• Amazon lost more than 7% on Wednesday due to Target guidance.
  • Inflation has been hitting retail earnings hard.
  • Expect AMZN stock to break through $2,000 level fairly soon.

Amazon (AMZN) stock, a more defensive play for most of this year's bear market, lost more than 7% on Wednesday due to an overall weak retail outlook. A view of AMZN's stock chart points to plenty of more pain to come, and FXStreet expects it will soon break below $2,000. On Thursday AMZN rebounded a bit from the prior session only to close just 0.2% higher at $2,146 and change. This common habit of large-cap stocks rebounding in the early part of the session only to sell off near the end is a sign that bulls lack faith.
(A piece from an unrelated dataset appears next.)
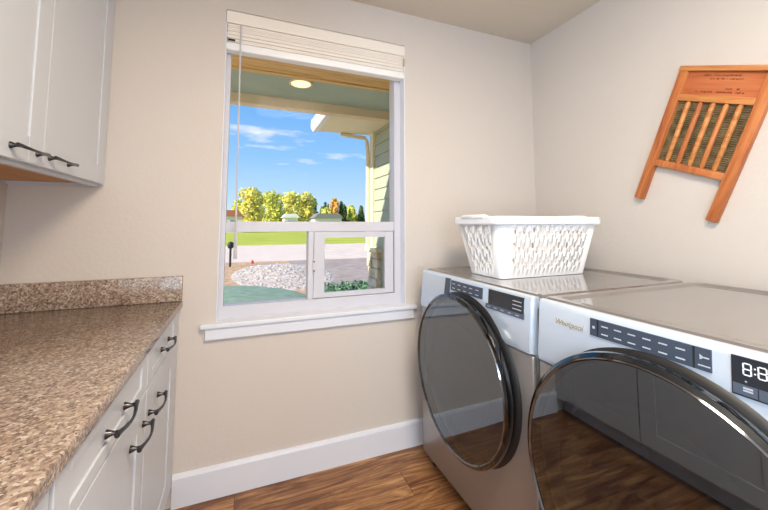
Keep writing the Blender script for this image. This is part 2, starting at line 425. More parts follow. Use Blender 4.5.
# ---------------------------------------------------------------- washer and dryer
def machine(name, x, y, W, label, cat, zc, rad, yc):
    r = empty(name, (x, y, 0)); tag(r, label, cat)
    D = .9
    H = 1.02
    b = MB().box(.012, D - .01, -W, 0, .03, .985, .012, 3)
    b.build('body', M['shell'], r, smooth=True)
    # lower front panel
    MB().box(-.004, .02, -W + .002, -.002, .05, .815, .01, 3).build('front_panel', M['shell'], r, smooth=True)
    # fascia: leans back towards its top
    prof = [(-.008, .82), (-.012, .835), (.001, .998), (.006, 1.01), (.014, 1.015), (.032, 1.015), (.032, .82)]
    fa = MB().poly(prof, 'y', -W + .001, -.001)
    bmesh.ops.bevel(fa.bm, geom=[e for e in fa.bm.edges if abs(e.verts[0].co.y - e.verts[1].co.y) < 1e-5 and min(e.verts[0].co.x, e.verts[1].co.x) < .02 and abs(e.verts[0].co.z - e.verts[1].co.z) > .01],
                    offset=.01, segments=3, affect='EDGES')
    fa.build('fascia', M['silver'], r, smooth=True)
    # top lid with a raised rim
    t = MB(); bm = t.bm
    c = .05
    out = []
    for (cx_, cy_, a0) in ((D - c, -c, 0), (.034 + .012, -.012, 90), (.034 + .012, -W + .012, 180), (D - c, -W + c, 270)):
        rr = c if cx_ > .5 else .012
        for k in range(6):
            a = R(a0 + 90 * k / 5); out.append((cx_ + rr * math.cos(a), cy_ + rr * math.sin(a)))
    def ring(ins, z):
        cx0, cy0 = D / 2 + .017, -W / 2
        return [bm.verts.new((cx0 + (px - cx0) * (1 - ins / (D / 2)), cy0 + (py - cy0) * (1 - ins / (W / 2)), z)) for px, py in out]
    rs = [ring(0, .99), ring(-.002, 1.0), ring(-.002, 1.012), ring(.006, H), ring(.035, H), ring(.045, H - .007), ring(.06, H - .007)]
    for i in range(len(rs) - 1):
        for k in range(len(out)): bm.faces.new((rs[i][k], rs[i][(k + 1) % len(out)], rs[i + 1][(k + 1) % len(out)], rs[i + 1][k]))
    bm.faces.new(rs[0][::-1]); bm.faces.new(rs[-1])
    t.build('top_lid', M['toplid'], r, smooth=True)
    # door
    dn = MB().lathe_x([(-.004, rad - .03), (-.02, rad - .028), (-.03, rad - .008), (-.05, rad), (-.062, rad - .002), (-.068, rad - .012), (-.062, rad - .02), (-.03, rad - .03), (-.004, rad - .03)], yc, zc, 96)
    d = dn.build('door', M['black'], r, smooth=True)
    MB().lathe_x([(-.066, rad - .012), (-.0715, rad - .0165), (-.066, rad - .021), (-.060, rad - .0165)], yc, zc, 96, close=True).build('chrome_ring', M['chrome'], d, smooth=True)
    MB().lathe_x([(-.0655, rad - .0205), (-.0665, rad - .1), (-.067, 0)], yc, zc, 96).build('door_glass', M['doorglass'], d, smooth=True)
    MB().lathe_x([(-.03, rad - .03), (-.034, rad - .09), (-.052, rad - .12), (-.04, rad - .14), (-.03, rad - .2), (-.022, 0)], yc, zc, 72).build('window_bowl', M['bowl'], d, smooth=True)
    # collar behind the door
    cr = MB().lathe_x([(-.006, rad + .004), (-.016, rad - .004), (-.02, rad - .02), (-.006, rad - .03)], yc, zc, 96)
    cr.build('door_collar', M['rubber'], r, smooth=True)
    for (fx, fy) in ((.05, -.06), (.05, -W + .06), (D - .08, -.06), (D - .08, -W + .06)):
        MB().tube([(fx, fy, 0), (fx, fy, .012), (fx, fy, .035)], [.025, .022, .012], 14).build('leg', M['rubber'], r, smooth=True)
    return r
def fx_at(z): return -.012 + (z - .835) * (.012 / .15)     # fascia face x at a height
def on_fascia(r, name, m, y0, y1, z0, z1, th=.003, skew=0., parent=None, lift=0.):
    """thin raised plate following the fascia slope; y0<y1"""
    b = MB(); bm = b.bm
    v = []
    for t in (lift, lift + th):
        for (yy, zz) in ((y0 + skew, z0), (y1 + skew, z0), (y1, z1), (y0, z1)):
            v.append(bm.verts.new((fx_at(zz) - t + (.0005 if t == lift and lift == 0 else 0), yy, zz)))
    bm.faces.new(v[:4]); bm.faces.new(v[4:][::-1])
    for i in range(4): bm.faces.new((v[i], v[(i + 1) % 4], v[4 + (i + 1) % 4], v[4 + i]))
    return b.build(name, m, parent or r)
def logo(r, y, z, size):
    # reads left to right towards -y, faces -x
    mtx = Matrix.Translation((fx_at(z) - .0012, y, z)) @ Matrix.Rotation(R(4.5), 4, 'Y') @ Matrix(((0, 0, -1, 0), (-1, 0, 0, 0), (0, 1, 0, 0), (0, 0, 0, 1)))
    return text_mesh('logo', 'Whirlpool', size, M['logo'], r, mtx, .0006, .25)

WXF = .945
wa = machine('washing_machine', WXF, -.13, .82, 'silver grey front-loading washing machine under the laundry basket, nearest the window', 'washing machine', .610, .345, -.412)
L = lambda yw: yw + .13
# detergent drawer front, handle strip, key panel, display
dr = on_fascia(wa, 'detergent_drawer', M['silver'], L(-.385), L(-.16), .862, 1.002, .004)
dr['label'] = 'glossy white-silver detergent drawer front'
on_fascia(wa, 'drawer_grip', M['panel'], L(-.428), L(-.390), .868, 1.006, .006, .012, dr)
kp = on_fascia(wa, 'key_panel', M['panel'], L(-.675), L(-.435), .955, 1.001, .002, 0)
for i in range(5):
    for j in range(2):
        y1 = L(-.447 - i * .045)
        on_fascia(wa, 'key_label', M['mark'], y1 - .022, y1, .965 + j * .02, .968 + j * .02, .0008, 0, kp, .002)
dp = on_fascia(wa, 'display_panel', M['display'], L(-.91), L(-.715), .948, 1.006, .003, .0)
on_fascia(wa, 'display_keys', M['key'], L(-.912), L(-.70), .930, .9475, .003, .0, dp)
for i in range(5):
    y1 = L(-.712 - i * .04); on_fascia(wa, 'key_label', M['mark'], y1 - .016, y1, .937, .940, .0008, 0, dp, .003)
for i in range(3):
    on_fascia(wa, 'indicator', M['mark'], L(-.90), L(-.855), .958 + i * .014, .961 + i * .014, .0008, 0, dp, .003)
logo(wa, L(-.2), .975, .022)

dyl = -.968
dy = machine('tumble_dryer', WXF, dyl, .79, 'silver grey front-loading tumble dryer with lit clock digits, nearest the camera', 'tumble dryer', .578, .372, -.375)
K = lambda yw: yw - dyl
kp = on_fascia(dy, 'key_panel', M['panel'], K(-1.455), K(-1.170), .953, 1.0, .003)
on_fascia(dy, 'panel_divider', M['display'], K(-1.196), K(-1.192), .953, 1.0, .0008, 0, kp, .003)
on_fascia(dy, 'panel_divider', M['display'], K(-1.425), K(-1.421), .953, 1.0, .0008, 0, kp, .003)
for i in range(6):
    for j in range(2):
        y1 = K(-1.203 - i * .0365)
        on_fascia(dy, 'key_label', M['mark'], y1 - .021, y1 - .002, .9625 + j * .021, .9655 + j * .021, .0008, 0, kp, .003)
# start symbol: small triangle with a bar
b = MB(); yy = K(-1.434); zz = .981; xx = fx_at(zz) - .0035
vs = [b.bm.verts.new((xx, yy, zz + .006)), b.bm.verts.new((xx, yy, zz - .006)), b.bm.verts.new((xx, yy - .009, zz))]
b.bm.faces.new(vs); b.box(xx - .0004, xx + .0004, yy - .017, yy - .008, zz - .0015, zz + .0015)
b.build('start_symbol', M['mark'], kp)
on_fascia(dy, 'key_label', M['mark'], K(-1.453), K(-1.431), .962, .9645, .0008, 0, kp, .003)
on_fascia(dy, 'power_label', M['mark'], K(-1.185), K(-1.178), .973, .980, .0008, 0, kp, .003)
dp = on_fascia(dy, 'display_panel', M['display'], K(-1.74), K(-1.488), .928, 1.004, .003)
kk = on_fascia(dy, 'display_keys', M['key'], K(-1.738), K(-1.49), .931, .951, .0008, 0, dp, .003)
for i in range(6):
    on_fascia(dy, 'panel_divider', M['display'], K(-1.5295 - i * .04), K(-1.528 - i * .04), .931, .951, .0006, 0, dp, .0038)
    for j in range(2):
        on_fascia(dy, 'key_label', M['mark'], K(-1.521 - i * .04), K(-1.506 - i * .04), .939 + .005 * j, .942 + .005 * j, .0006, 0, dp, .0038)
    on_fascia(dy, 'indicator', M['mark'], K(-1.512 - i * .04), K(-1.509 - i * .04), .957, .9592, .0006, 0, dp, .003)
def digit(ch, y, z, w_=.014, h_=.024, t=.0022):
    segs = {'8': 'abcdefg', ':': ':'}[ch]
    b = MB()
    def seg(ya, yb, za, zb):
        x_ = fx_at((za + zb) / 2) - .0038
        b.box(x_ - .0004, x_ + .0006, ya, yb, za, zb)
    if ch == ':':
        seg(y - .0025, y, z + .006, z + .0085); seg(y - .0025, y, z + .0155, z + .018)
    else:
        g = .0006
        for zz in (z, z + h_ / 2 - t / 2, z + h_ - t): seg(y - w_ + t, y - t, zz, zz + t)
        for yy in (y - t, y - w_):
            seg(yy, yy + t, z + g + t * .4, z + h_ / 2 - g); seg(yy, yy + t, z + h_ / 2 + g, z + h_ - g - t * .4)
    return b.build('digit', M['digit'], dp)
digit('8', K(-1.506), .97); digit(':', K(-1.5235), .97); digit('8', K(-1.5285), .97); digit('8', K(-1.546), .97)
logo(dy, K(-1.045), .962, .024)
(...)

Amazon Stock Analysis: A weak second half

In the first half of the year, AMZN acted somewhat like a defensive stock, remaining largely flat through March 29 as the rest of the tech market, but primarily smaller high-growth names, got hammered. Once April reared its head, however, Amazon stock joined the pity party and lost as much as 40% in the ensuing 30 sessions. The stock has fallen from a range high of $3,416 on March 29 to a May 12 low at $2,048. So now is the time to scoop it up at a discount, right?

Probably not. The May 12 low did perfectly bounce off the 0 Fibonacci level, but the important point is that AMZN even reached that level in the first place. Typically in normal corrections, large-cap stocks tend to bounce or find support at either the 38.2% or 23.6% levels. Both the zero and 50% levels are not really Fibonacci levels but more like place markers. Second, Amazon's retail brethren are all showing the same problem. Supplier prices are going up and beginning to infiltrate margins.

Both Walmart (WMT) and Target (TGT) presented first quarter earnings earlier this week that missed profit expectations due to higher supplier prices that could not be counteracted with higher retail prices. Inflation is all around the retail sector, from higher transportation costs to expanding salaries. Target's operating profit was cut in half. Its gross margin dropped from 30% a year ago to 25.7%. Earnings per share missed forecasts by 28%.

There is no reason to believe that this inflationary moment will pass Amazon on by. It is true that revenue derived from third-party sellers gives Amazon a better stance, but executives from its peers have both said they expect higher prices to change consumer behaviour, i.e. people spending less than usual. Amazon reports its next quarter at the end of July, so there is some time before we find out how much inflation is biting into profits.

With AMZN's TTM EV/EBITDA multiple trading about 2.5 times its retail sector median valuation, the ecommerce powerhouse definitely has room to fall. This is especially the case if a full-blown recession hits in the second half of the year. The Federal Reserve's aggressive rate hikes are expected to do just that in a bid to squash inflation. Goldman Sachs and various other prognosticators of note are already forecasting a recession in either the second half of this year or the first half of 2023. It sure seems like this environment is a bad time to own stocks in general and retail specifically.

Amazon Stock Forecast: $1,700 beckons

As you can see in the daily chart below, the 9-day moving average has been acting as resistance for nearly two months now. Though AMZN shares broke through with this week's recent mini bebound, the stock quickly sold off once it closed above the 9-day. Price action seems notably weak when you realize AMZN has not touched the 21-day moving average since April 7.

AMZN 1-day chart

The weekly chart below offers even more insight. Here the weekly Fibonacci chart shows Amazon stock completely tearing through the 0 lower bound all the way back at $2,671. It is likely to follow suit on the daily chart before the next earnings arrive. Both the Moving Average Convergence Divergence (MACD) indicator and the Relative Strength Index (RSI) point to the nosedive continuing.

The MACD line (blue) needs to close the space between its signal line (orange) and also break above 0. Neither of which seem like they are in the cards in the near future. The RSI is reading 25 on the weekly chart. This is typically an oversold level, but in the event of a poor earnings call or growing recessionary fears, it could easily drop to 20 or below.

Overall, I would not jump back into AMZN until price action closes above $2,461 on the weekly chart. That level showed resistance as recently as April and May 2020. Though $2,000 is an important pschylogical level that many bulls and value investors may think of as strong support, the psychology and technical analysis seen throughout the market in this moment mean $2,000 does not stand a chance. $2,026 offers better support as it acted as resistance for nearly a year in 2018 and 2019, but I cannot see it holding up in these stormy waters. A better entry point might be $1,700 though. If you pay attention to this level closely over the past few years, you can see how it has acted in general as both resistance and support on nearly a dozen separate occasions between 2018 and 2020. This is a much better bet for longs.